Much of the time, the first time I tackle a project, I have a few prerequisites to learn.  Usually, though, I have done something similar before, and can build on that previous skill.  Or they’re often very simple skills, like “measure out 1 teaspoon”.  I suspect that this is why people who work with their hands often do better when picking up a new craft that people who don’t often work with their hands.  My cousin-in-law mentioned that he’d made his wife’s wedding dress, and I commented that I was surprised he knew how to sew.  His answer?  “I didn’t, but I figured that it couldn’t be that different than carpentry.”

So the next time you’re considering a new project, and are worried that it’s too “difficult” stop and think about it.  Is it actually difficult, or is it merely involved?  Can you break it up into smaller not-difficult tasks?  What is the prerequisite skill you feel you don’t have?  Can you find a tutorial on just that skill?  Can you practice just that skill a few times?  For example, installing a zipper into a square of fabric, just to practice installing the zipper before you actually put one in your nearly-complete dress.
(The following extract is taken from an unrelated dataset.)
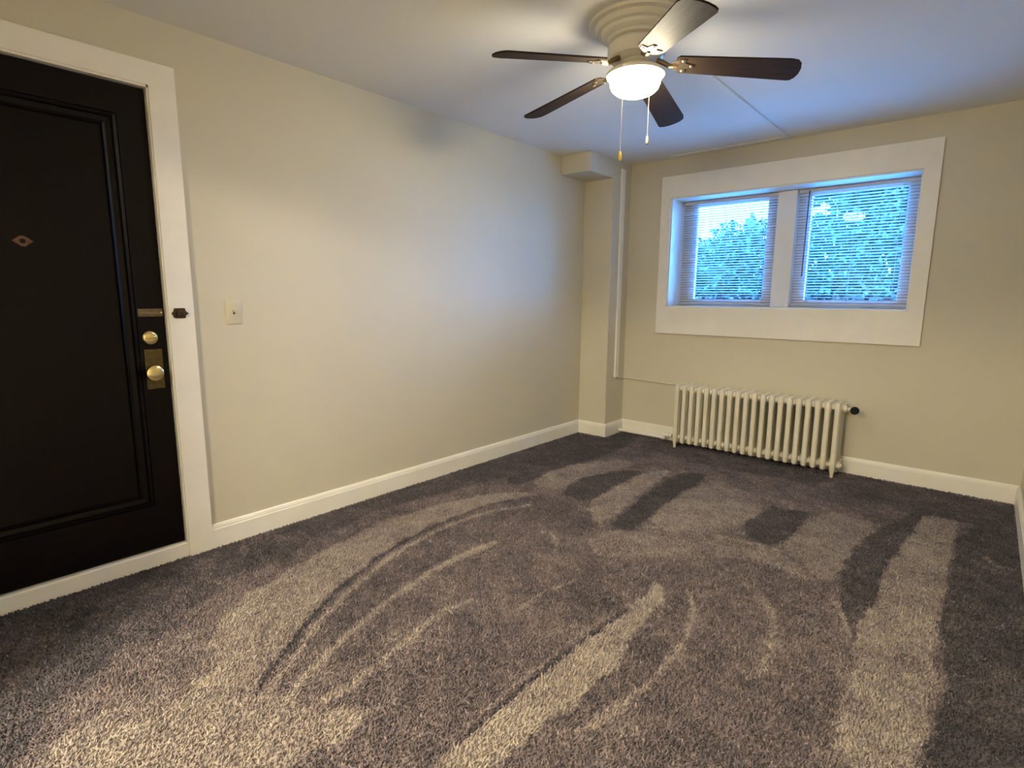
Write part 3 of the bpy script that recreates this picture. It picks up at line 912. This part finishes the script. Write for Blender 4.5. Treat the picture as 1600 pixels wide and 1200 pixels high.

Also consider what the worst case is if you don’t succeed.  If it’s high stakes, like deciding to sew your prom dress three days before the event, maybe pass this time, and learn later, or have someone experienced help you.  But often, the stakes are pretty low.  If you try making bread on Saturday afternoon, and you end up with a beautifully loaf-shaped brick instead, it’s not a huge loss, and you can laugh about it with friends.  If you try to knit a scarf, maybe you instead end up with a fabulous cat toy the first few times.  If you try to ride a bike, maybe you fall over a few times (you probably will), but you’ll heal.  … Also, I’ve been riding for years, and I still fall over pretty regularly because I’m too busy enjoying the view.

In short, don’t write off a project just because it has lots of steps.  Odds are very good that you have most of the skills you need, now you just need to figure out the tasks.  And even when you mess up, you’ll learn something, and increase the skills you have.